As played by the remarkable actor Ryan Gosling, Danny Balint is one of the most unconventional and compelling characters on the screen this year. In The Believer, Danny is a brilliant, charismatic young man who denies his Jewish parentage (he claims Balint is a German name), joins a crew of neo-Nazi thugs and rises to the forefront of a fledgling fascist organization. But he's haunted by the heritage he believes he despises. He makes plans to assassinate a distinguished Jewish philanthropist but turns aside at the crucial moment. He and his friends desecrate a synagogue, but when one of the others drags out the sacred scroll containing the Torah, he protects it, taunting his buddies for not knowing the first thing about the people they say they hate. He goes so far as to take the scroll home, where it sits in his closet like a challenge from the God he's been defying.
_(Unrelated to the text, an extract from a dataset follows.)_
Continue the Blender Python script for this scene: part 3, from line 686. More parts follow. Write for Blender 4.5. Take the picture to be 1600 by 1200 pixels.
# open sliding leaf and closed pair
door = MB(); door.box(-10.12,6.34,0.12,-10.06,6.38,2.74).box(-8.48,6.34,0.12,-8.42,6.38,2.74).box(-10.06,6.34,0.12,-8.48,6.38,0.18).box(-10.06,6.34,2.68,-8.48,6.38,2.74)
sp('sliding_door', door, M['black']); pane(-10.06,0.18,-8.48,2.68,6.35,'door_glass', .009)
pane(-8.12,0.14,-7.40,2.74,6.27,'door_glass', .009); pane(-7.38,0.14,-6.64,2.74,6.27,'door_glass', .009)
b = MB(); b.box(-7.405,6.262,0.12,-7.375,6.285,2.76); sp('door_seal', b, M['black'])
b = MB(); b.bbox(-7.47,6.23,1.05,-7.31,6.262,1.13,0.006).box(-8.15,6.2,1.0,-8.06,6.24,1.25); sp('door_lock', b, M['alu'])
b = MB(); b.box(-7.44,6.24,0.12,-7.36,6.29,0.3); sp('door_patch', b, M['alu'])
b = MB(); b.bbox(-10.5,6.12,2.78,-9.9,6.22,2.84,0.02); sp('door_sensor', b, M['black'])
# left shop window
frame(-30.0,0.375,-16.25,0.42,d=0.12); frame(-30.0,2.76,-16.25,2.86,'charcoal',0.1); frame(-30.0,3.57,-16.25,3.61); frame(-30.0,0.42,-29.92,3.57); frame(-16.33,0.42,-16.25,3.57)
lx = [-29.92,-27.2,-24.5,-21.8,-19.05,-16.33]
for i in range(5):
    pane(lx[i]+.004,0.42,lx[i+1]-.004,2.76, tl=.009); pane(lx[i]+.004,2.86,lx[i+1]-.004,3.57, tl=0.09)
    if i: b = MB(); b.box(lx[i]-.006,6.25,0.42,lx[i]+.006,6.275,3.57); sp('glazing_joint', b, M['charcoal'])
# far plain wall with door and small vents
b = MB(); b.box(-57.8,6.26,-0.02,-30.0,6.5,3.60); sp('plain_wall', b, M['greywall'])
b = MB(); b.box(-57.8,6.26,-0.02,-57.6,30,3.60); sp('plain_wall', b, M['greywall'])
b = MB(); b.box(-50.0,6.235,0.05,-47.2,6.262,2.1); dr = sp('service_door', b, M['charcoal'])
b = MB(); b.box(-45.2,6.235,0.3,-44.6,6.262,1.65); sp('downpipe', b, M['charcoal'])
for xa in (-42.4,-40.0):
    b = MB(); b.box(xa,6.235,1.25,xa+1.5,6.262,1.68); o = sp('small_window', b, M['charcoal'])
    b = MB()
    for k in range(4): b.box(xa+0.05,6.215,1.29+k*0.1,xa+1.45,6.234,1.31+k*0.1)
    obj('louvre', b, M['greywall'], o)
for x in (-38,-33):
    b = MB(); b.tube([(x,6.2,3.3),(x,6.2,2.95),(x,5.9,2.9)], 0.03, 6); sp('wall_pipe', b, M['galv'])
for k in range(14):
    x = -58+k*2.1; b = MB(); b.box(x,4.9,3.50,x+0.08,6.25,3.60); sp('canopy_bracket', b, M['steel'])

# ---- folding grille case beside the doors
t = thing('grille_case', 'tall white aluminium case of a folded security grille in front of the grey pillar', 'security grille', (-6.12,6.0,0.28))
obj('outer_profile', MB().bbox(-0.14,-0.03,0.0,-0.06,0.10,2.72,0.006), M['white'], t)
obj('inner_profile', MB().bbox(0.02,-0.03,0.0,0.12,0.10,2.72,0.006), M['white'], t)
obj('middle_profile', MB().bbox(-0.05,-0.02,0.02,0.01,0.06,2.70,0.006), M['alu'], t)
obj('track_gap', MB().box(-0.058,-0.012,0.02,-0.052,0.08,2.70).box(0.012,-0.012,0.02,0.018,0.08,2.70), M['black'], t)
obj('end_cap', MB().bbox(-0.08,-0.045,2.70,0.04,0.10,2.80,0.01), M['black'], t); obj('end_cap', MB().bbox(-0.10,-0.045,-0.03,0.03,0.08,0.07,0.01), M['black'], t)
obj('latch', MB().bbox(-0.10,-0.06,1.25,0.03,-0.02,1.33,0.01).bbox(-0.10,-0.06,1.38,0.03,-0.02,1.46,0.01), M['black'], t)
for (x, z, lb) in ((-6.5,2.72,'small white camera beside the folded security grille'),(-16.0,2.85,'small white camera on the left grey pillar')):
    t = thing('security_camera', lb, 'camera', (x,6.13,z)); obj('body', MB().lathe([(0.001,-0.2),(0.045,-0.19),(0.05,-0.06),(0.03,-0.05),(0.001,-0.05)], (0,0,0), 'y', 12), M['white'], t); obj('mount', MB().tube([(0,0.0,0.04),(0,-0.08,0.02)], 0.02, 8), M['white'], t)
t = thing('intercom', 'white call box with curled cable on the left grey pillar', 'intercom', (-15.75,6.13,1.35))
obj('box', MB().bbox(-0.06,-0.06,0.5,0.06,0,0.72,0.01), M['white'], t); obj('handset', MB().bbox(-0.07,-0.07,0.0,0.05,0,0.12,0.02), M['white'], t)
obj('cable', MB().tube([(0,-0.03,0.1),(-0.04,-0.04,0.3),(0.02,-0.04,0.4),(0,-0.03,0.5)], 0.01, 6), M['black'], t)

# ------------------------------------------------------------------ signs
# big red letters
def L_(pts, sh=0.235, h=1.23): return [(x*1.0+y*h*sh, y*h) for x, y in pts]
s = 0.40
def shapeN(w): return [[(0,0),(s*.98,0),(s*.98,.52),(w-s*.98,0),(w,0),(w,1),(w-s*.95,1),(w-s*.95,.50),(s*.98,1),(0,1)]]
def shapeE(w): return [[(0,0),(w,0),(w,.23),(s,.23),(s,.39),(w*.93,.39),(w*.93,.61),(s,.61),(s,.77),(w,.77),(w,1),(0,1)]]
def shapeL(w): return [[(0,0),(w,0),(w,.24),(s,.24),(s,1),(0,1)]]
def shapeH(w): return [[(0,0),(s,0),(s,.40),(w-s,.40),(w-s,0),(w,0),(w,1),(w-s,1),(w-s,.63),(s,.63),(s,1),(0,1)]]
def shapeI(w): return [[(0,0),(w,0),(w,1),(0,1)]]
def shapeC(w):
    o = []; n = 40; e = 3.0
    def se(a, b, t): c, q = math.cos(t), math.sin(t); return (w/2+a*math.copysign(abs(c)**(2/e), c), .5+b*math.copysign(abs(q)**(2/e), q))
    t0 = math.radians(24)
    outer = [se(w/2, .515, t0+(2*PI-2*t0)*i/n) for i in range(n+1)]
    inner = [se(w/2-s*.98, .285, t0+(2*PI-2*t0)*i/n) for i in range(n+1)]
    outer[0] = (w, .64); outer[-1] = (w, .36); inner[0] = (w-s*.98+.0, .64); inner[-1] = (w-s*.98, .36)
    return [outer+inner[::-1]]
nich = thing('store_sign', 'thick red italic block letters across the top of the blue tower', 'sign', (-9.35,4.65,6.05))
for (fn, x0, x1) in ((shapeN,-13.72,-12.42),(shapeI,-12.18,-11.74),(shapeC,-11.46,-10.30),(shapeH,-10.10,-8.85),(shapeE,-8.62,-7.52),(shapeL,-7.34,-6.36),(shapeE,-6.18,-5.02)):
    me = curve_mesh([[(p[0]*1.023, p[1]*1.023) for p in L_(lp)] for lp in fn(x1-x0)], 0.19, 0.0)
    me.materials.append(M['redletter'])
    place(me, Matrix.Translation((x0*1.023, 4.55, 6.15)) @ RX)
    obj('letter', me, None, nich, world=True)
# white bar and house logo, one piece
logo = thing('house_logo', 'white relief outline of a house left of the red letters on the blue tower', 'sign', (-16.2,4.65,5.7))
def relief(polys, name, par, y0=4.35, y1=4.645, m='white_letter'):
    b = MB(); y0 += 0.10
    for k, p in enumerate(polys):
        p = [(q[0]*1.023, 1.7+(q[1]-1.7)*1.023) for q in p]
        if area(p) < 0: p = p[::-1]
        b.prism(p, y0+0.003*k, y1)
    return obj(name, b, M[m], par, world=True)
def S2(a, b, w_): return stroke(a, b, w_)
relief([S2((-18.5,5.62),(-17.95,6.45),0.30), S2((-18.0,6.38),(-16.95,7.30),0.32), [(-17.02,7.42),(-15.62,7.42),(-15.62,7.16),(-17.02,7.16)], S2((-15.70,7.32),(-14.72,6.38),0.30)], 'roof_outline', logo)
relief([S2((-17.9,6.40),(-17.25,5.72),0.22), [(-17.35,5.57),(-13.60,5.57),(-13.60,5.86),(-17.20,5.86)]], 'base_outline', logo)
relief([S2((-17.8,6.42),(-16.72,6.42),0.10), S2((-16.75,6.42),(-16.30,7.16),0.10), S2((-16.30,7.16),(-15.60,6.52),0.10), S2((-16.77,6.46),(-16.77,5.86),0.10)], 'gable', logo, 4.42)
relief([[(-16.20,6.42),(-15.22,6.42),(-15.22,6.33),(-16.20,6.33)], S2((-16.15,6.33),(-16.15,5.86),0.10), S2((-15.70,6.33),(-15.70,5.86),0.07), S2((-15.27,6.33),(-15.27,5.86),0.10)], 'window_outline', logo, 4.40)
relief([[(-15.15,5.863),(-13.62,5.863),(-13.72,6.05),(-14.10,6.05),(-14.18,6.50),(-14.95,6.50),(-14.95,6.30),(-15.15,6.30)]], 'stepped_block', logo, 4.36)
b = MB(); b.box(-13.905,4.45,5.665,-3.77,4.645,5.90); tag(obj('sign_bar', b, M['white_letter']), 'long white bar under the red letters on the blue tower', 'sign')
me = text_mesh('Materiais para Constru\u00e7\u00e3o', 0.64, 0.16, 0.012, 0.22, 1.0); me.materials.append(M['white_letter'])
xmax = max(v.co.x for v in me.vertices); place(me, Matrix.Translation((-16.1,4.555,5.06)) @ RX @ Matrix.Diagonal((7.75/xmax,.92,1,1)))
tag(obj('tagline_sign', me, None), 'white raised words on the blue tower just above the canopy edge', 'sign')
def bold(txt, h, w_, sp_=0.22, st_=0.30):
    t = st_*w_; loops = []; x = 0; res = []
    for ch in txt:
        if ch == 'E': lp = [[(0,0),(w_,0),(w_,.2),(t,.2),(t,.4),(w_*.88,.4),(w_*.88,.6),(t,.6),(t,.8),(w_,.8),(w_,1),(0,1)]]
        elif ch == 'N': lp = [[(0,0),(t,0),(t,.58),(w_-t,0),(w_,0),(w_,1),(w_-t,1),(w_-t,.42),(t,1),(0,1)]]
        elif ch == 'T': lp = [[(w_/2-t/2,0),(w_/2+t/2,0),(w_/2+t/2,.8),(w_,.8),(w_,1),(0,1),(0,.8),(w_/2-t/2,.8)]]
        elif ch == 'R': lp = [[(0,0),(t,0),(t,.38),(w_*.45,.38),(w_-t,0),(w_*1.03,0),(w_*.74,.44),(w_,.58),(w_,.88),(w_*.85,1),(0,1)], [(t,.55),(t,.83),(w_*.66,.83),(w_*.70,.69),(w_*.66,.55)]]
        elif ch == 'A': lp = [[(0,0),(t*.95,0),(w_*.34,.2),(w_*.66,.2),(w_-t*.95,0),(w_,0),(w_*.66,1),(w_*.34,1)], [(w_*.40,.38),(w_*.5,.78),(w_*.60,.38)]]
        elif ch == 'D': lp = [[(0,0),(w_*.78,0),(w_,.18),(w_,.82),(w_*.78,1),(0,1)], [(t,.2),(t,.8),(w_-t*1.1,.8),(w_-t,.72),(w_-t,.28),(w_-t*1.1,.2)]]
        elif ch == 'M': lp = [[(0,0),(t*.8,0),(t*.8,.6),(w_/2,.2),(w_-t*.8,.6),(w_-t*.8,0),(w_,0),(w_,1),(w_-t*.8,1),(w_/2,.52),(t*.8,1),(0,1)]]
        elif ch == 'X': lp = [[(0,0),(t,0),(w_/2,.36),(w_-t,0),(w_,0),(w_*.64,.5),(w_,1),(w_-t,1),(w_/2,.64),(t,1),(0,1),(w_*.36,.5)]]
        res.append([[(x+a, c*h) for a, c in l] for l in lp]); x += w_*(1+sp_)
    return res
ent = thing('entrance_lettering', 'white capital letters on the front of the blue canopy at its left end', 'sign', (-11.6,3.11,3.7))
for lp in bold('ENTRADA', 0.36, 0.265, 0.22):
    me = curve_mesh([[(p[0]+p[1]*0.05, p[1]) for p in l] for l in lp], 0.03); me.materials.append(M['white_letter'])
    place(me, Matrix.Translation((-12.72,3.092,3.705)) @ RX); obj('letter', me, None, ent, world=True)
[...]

Gosling's strategy for expressing the conflict at the heart of this character is to affect a raw, brutish presence that's constantly thrown into question by his intellectual side. He stalks into a brawl with the cockiness of a drunken longshoreman, but when he argues his point of view he sounds like a Talmudic debater, pushing an idea as far as it will go and then provocatively shifting ground. (Gos­ling was also extraordinary as the rich teen sociopath in the Leopold-and-Loeb-inspired thriller Murder by Numbers.)

Danny's mentor (Theresa Russell), a Manhattan matron with the unfortunate name of Lina Moebius (a literary conceit that the writer-director, Henry Bean, should have resisted), is sufficiently impressed with Danny to make him the featured speaker at a fund-raiser even though she finds his rabid anti-Semitism démodé and possibly off-putting for the kind of benefactors she hopes to attract. Facing the crowd, he switches tactics dramatically, imploring his listeners to learn to love the Jew because that's the only way to defeat a race that defines itself by the hatred of others.